WHAT YOU NEED TO DO:
Retype the listing that follows, word for word.

DATA:

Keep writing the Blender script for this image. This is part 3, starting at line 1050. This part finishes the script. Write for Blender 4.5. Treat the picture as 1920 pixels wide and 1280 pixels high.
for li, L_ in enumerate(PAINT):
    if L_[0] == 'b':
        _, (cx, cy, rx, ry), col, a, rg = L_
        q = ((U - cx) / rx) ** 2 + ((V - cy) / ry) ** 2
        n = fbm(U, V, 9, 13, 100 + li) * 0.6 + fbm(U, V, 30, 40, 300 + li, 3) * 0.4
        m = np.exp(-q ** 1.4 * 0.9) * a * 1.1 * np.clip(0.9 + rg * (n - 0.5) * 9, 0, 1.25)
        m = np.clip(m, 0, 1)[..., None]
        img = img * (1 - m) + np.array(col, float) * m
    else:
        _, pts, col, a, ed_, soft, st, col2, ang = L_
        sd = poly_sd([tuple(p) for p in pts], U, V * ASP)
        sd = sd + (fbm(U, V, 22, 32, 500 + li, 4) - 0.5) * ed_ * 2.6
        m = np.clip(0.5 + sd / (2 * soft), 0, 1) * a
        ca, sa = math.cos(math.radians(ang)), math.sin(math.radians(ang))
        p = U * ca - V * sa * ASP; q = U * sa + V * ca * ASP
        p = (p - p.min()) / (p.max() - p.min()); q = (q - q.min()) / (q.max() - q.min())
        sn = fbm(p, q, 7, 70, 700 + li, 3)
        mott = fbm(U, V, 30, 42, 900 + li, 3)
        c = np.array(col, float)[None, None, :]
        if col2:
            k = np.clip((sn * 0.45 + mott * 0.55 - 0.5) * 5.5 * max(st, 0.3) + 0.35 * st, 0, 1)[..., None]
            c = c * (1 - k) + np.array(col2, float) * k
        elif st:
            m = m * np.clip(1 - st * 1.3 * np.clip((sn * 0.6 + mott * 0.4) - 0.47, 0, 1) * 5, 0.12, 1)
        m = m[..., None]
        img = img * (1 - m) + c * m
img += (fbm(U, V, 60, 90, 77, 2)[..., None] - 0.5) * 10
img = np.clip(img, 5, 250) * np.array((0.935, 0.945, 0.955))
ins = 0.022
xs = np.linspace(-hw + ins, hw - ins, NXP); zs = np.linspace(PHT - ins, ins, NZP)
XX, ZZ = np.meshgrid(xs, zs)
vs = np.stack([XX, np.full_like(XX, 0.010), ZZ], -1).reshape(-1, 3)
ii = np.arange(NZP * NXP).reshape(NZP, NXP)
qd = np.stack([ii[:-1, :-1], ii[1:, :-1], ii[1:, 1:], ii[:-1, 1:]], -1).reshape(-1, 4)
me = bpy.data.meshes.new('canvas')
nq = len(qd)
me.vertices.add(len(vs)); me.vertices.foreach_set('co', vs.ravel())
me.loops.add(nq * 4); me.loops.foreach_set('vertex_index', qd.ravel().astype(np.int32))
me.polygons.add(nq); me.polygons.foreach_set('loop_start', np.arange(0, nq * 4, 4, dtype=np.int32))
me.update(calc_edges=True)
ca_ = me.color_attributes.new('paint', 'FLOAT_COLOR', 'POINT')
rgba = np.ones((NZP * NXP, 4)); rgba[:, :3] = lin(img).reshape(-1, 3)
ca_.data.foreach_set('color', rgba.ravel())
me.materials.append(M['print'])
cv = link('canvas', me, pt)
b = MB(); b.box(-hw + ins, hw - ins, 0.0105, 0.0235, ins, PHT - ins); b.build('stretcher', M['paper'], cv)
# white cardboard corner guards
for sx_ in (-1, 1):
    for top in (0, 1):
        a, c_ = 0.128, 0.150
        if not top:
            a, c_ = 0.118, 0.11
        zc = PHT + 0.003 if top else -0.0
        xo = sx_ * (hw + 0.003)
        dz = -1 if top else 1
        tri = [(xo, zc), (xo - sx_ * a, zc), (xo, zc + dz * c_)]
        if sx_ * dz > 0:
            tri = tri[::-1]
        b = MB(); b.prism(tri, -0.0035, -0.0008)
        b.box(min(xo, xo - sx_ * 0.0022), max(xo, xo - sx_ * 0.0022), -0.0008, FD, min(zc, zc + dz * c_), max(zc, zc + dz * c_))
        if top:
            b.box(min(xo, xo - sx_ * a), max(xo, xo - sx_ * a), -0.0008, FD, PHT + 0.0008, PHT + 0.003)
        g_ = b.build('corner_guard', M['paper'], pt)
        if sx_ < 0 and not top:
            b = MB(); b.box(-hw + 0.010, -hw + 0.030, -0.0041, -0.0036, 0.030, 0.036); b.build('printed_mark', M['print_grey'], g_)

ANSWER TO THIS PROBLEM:
Keep writing the Blender script for this image. This is part 3, starting at line 1050. This part finishes the script. Write for Blender 4.5. Treat the picture as 1920 pixels wide and 1280 pixels high.
for li, L_ in enumerate(PAINT):
    if L_[0] == 'b':
        _, (cx, cy, rx, ry), col, a, rg = L_
        q = ((U - cx) / rx) ** 2 + ((V - cy) / ry) ** 2
        n = fbm(U, V, 9, 13, 100 + li) * 0.6 + fbm(U, V, 30, 40, 300 + li, 3) * 0.4
        m = np.exp(-q ** 1.4 * 0.9) * a * 1.1 * np.clip(0.9 + rg * (n - 0.5) * 9, 0, 1.25)
        m = np.clip(m, 0, 1)[..., None]
        img = img * (1 - m) + np.array(col, float) * m
    else:
        _, pts, col, a, ed_, soft, st, col2, ang = L_
        sd = poly_sd([tuple(p) for p in pts], U, V * ASP)
        sd = sd + (fbm(U, V, 22, 32, 500 + li, 4) - 0.5) * ed_ * 2.6
        m = np.clip(0.5 + sd / (2 * soft), 0, 1) * a
        ca, sa = math.cos(math.radians(ang)), math.sin(math.radians(ang))
        p = U * ca - V * sa * ASP; q = U * sa + V * ca * ASP
        p = (p - p.min()) / (p.max() - p.min()); q = (q - q.min()) / (q.max() - q.min())
        sn = fbm(p, q, 7, 70, 700 + li, 3)
        mott = fbm(U, V, 30, 42, 900 + li, 3)
        c = np.array(col, float)[None, None, :]
        if col2:
            k = np.clip((sn * 0.45 + mott * 0.55 - 0.5) * 5.5 * max(st, 0.3) + 0.35 * st, 0, 1)[..., None]
            c = c * (1 - k) + np.array(col2, float) * k
        elif st:
            m = m * np.clip(1 - st * 1.3 * np.clip((sn * 0.6 + mott * 0.4) - 0.47, 0, 1) * 5, 0.12, 1)
        m = m[..., None]
        img = img * (1 - m) + c * m
img += (fbm(U, V, 60, 90, 77, 2)[..., None] - 0.5) * 10
img = np.clip(img, 5, 250) * np.array((0.935, 0.945, 0.955))
ins = 0.022
xs = np.linspace(-hw + ins, hw - ins, NXP); zs = np.linspace(PHT - ins, ins, NZP)
XX, ZZ = np.meshgrid(xs, zs)
vs = np.stack([XX, np.full_like(XX, 0.010), ZZ], -1).reshape(-1, 3)
ii = np.arange(NZP * NXP).reshape(NZP, NXP)
qd = np.stack([ii[:-1, :-1], ii[1:, :-1], ii[1:, 1:], ii[:-1, 1:]], -1).reshape(-1, 4)
me = bpy.data.meshes.new('canvas')
nq = len(qd)
me.vertices.add(len(vs)); me.vertices.foreach_set('co', vs.ravel())
me.loops.add(nq * 4); me.loops.foreach_set('vertex_index', qd.ravel().astype(np.int32))
me.polygons.add(nq); me.polygons.foreach_set('loop_start', np.arange(0, nq * 4, 4, dtype=np.int32))
me.update(calc_edges=True)
ca_ = me.color_attributes.new('paint', 'FLOAT_COLOR', 'POINT')
rgba = np.ones((NZP * NXP, 4)); rgba[:, :3] = lin(img).reshape(-1, 3)
ca_.data.foreach_set('color', rgba.ravel())
me.materials.append(M['print'])
cv = link('canvas', me, pt)
b = MB(); b.box(-hw + ins, hw - ins, 0.0105, 0.0235, ins, PHT - ins); b.build('stretcher', M['paper'], cv)
# white cardboard corner guards
for sx_ in (-1, 1):
    for top in (0, 1):
        a, c_ = 0.128, 0.150
        if not top:
            a, c_ = 0.118, 0.11
        zc = PHT + 0.003 if top else -0.0
        xo = sx_ * (hw + 0.003)
        dz = -1 if top else 1
        tri = [(xo, zc), (xo - sx_ * a, zc), (xo, zc + dz * c_)]
        if sx_ * dz > 0:
            tri = tri[::-1]
        b = MB(); b.prism(tri, -0.0035, -0.0008)
        b.box(min(xo, xo - sx_ * 0.0022), max(xo, xo - sx_ * 0.0022), -0.0008, FD, min(zc, zc + dz * c_), max(zc, zc + dz * c_))
        if top:
            b.box(min(xo, xo - sx_ * a), max(xo, xo - sx_ * a), -0.0008, FD, PHT + 0.0008, PHT + 0.003)
        g_ = b.build('corner_guard', M['paper'], pt)
        if sx_ < 0 and not top:
            b = MB(); b.box(-hw + 0.010, -hw + 0.030, -0.0041, -0.0036, 0.030, 0.036); b.build('printed_mark', M['print_grey'], g_)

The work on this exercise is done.